= Information shown =
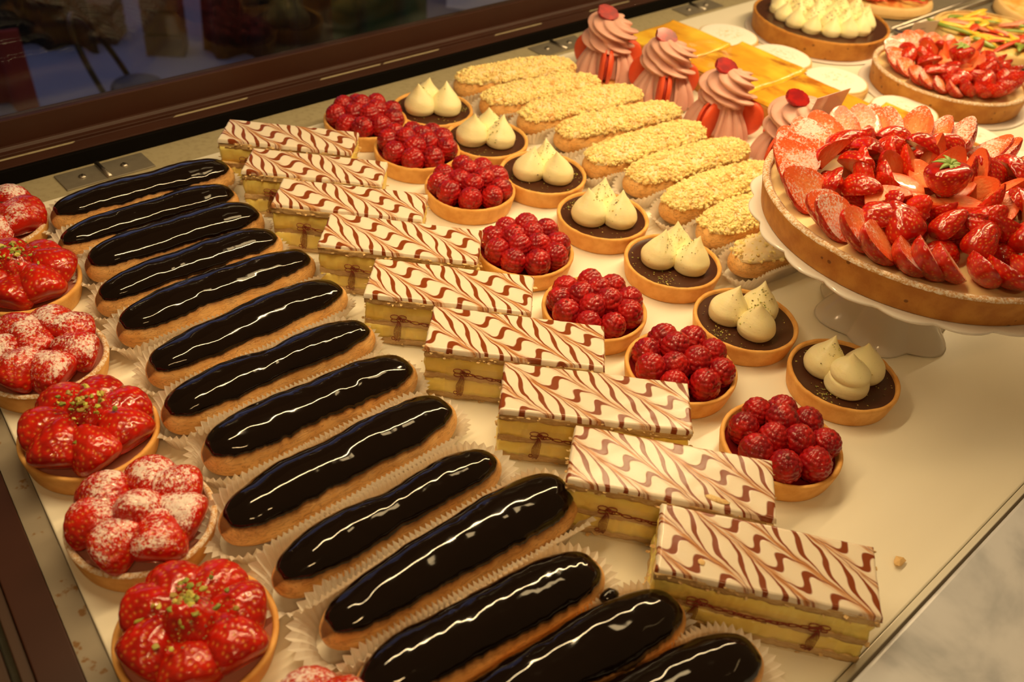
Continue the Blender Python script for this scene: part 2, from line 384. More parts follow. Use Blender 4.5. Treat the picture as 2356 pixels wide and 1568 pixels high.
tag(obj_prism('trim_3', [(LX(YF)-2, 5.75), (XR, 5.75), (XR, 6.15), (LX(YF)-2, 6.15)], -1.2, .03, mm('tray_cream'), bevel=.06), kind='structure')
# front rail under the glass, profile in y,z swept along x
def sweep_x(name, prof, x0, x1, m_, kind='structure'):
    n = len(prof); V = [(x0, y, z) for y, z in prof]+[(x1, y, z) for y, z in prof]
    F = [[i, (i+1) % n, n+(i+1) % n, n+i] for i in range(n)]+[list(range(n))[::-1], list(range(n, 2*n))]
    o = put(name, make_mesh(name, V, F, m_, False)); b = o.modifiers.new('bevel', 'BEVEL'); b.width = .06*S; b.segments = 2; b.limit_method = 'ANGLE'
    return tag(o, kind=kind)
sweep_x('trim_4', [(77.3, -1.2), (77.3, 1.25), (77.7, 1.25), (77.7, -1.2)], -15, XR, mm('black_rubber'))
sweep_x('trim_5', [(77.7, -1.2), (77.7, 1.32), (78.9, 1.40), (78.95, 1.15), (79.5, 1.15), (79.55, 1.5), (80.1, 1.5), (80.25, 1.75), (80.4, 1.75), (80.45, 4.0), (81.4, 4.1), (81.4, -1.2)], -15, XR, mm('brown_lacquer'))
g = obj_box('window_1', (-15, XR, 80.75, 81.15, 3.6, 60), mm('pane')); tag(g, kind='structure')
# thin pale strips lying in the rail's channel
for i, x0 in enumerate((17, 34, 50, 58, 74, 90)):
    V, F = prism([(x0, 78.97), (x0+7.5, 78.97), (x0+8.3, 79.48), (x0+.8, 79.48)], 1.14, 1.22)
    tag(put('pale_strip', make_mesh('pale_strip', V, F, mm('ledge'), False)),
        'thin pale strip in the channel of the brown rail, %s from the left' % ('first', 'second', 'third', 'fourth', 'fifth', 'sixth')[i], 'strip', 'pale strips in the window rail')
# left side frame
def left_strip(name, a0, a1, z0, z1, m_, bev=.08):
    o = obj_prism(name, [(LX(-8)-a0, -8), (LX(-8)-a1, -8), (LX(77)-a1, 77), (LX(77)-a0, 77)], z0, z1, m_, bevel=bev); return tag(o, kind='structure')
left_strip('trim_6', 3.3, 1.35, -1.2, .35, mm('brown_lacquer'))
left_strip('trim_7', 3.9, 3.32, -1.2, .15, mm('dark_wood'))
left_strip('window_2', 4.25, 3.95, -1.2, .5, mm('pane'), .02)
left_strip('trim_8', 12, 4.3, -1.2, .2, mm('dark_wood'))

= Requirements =
Leave the images out and output the remaining material exactly as it stands.

= Full output =
Continue the Blender Python script for this scene: part 2, from line 384. More parts follow. Use Blender 4.5. Treat the picture as 2356 pixels wide and 1568 pixels high.
tag(obj_prism('trim_3', [(LX(YF)-2, 5.75), (XR, 5.75), (XR, 6.15), (LX(YF)-2, 6.15)], -1.2, .03, mm('tray_cream'), bevel=.06), kind='structure')
# front rail under the glass, profile in y,z swept along x
def sweep_x(name, prof, x0, x1, m_, kind='structure'):
    n = len(prof); V = [(x0, y, z) for y, z in prof]+[(x1, y, z) for y, z in prof]
    F = [[i, (i+1) % n, n+(i+1) % n, n+i] for i in range(n)]+[list(range(n))[::-1], list(range(n, 2*n))]
    o = put(name, make_mesh(name, V, F, m_, False)); b = o.modifiers.new('bevel', 'BEVEL'); b.width = .06*S; b.segments = 2; b.limit_method = 'ANGLE'
    return tag(o, kind=kind)
sweep_x('trim_4', [(77.3, -1.2), (77.3, 1.25), (77.7, 1.25), (77.7, -1.2)], -15, XR, mm('black_rubber'))
sweep_x('trim_5', [(77.7, -1.2), (77.7, 1.32), (78.9, 1.40), (78.95, 1.15), (79.5, 1.15), (79.55, 1.5), (80.1, 1.5), (80.25, 1.75), (80.4, 1.75), (80.45, 4.0), (81.4, 4.1), (81.4, -1.2)], -15, XR, mm('brown_lacquer'))
g = obj_box('window_1', (-15, XR, 80.75, 81.15, 3.6, 60), mm('pane')); tag(g, kind='structure')
# thin pale strips lying in the rail's channel
for i, x0 in enumerate((17, 34, 50, 58, 74, 90)):
    V, F = prism([(x0, 78.97), (x0+7.5, 78.97), (x0+8.3, 79.48), (x0+.8, 79.48)], 1.14, 1.22)
    tag(put('pale_strip', make_mesh('pale_strip', V, F, mm('ledge'), False)),
        'thin pale strip in the channel of the brown rail, %s from the left' % ('first', 'second', 'third', 'fourth', 'fifth', 'sixth')[i], 'strip', 'pale strips in the window rail')
# left side frame
def left_strip(name, a0, a1, z0, z1, m_, bev=.08):
    o = obj_prism(name, [(LX(-8)-a0, -8), (LX(-8)-a1, -8), (LX(77)-a1, 77), (LX(77)-a0, 77)], z0, z1, m_, bevel=bev); return tag(o, kind='structure')
left_strip('trim_6', 3.3, 1.35, -1.2, .35, mm('brown_lacquer'))
left_strip('trim_7', 3.9, 3.32, -1.2, .15, mm('dark_wood'))
left_strip('window_2', 4.25, 3.95, -1.2, .5, mm('pane'), .02)
left_strip('trim_8', 12, 4.3, -1.2, .2, mm('dark_wood'))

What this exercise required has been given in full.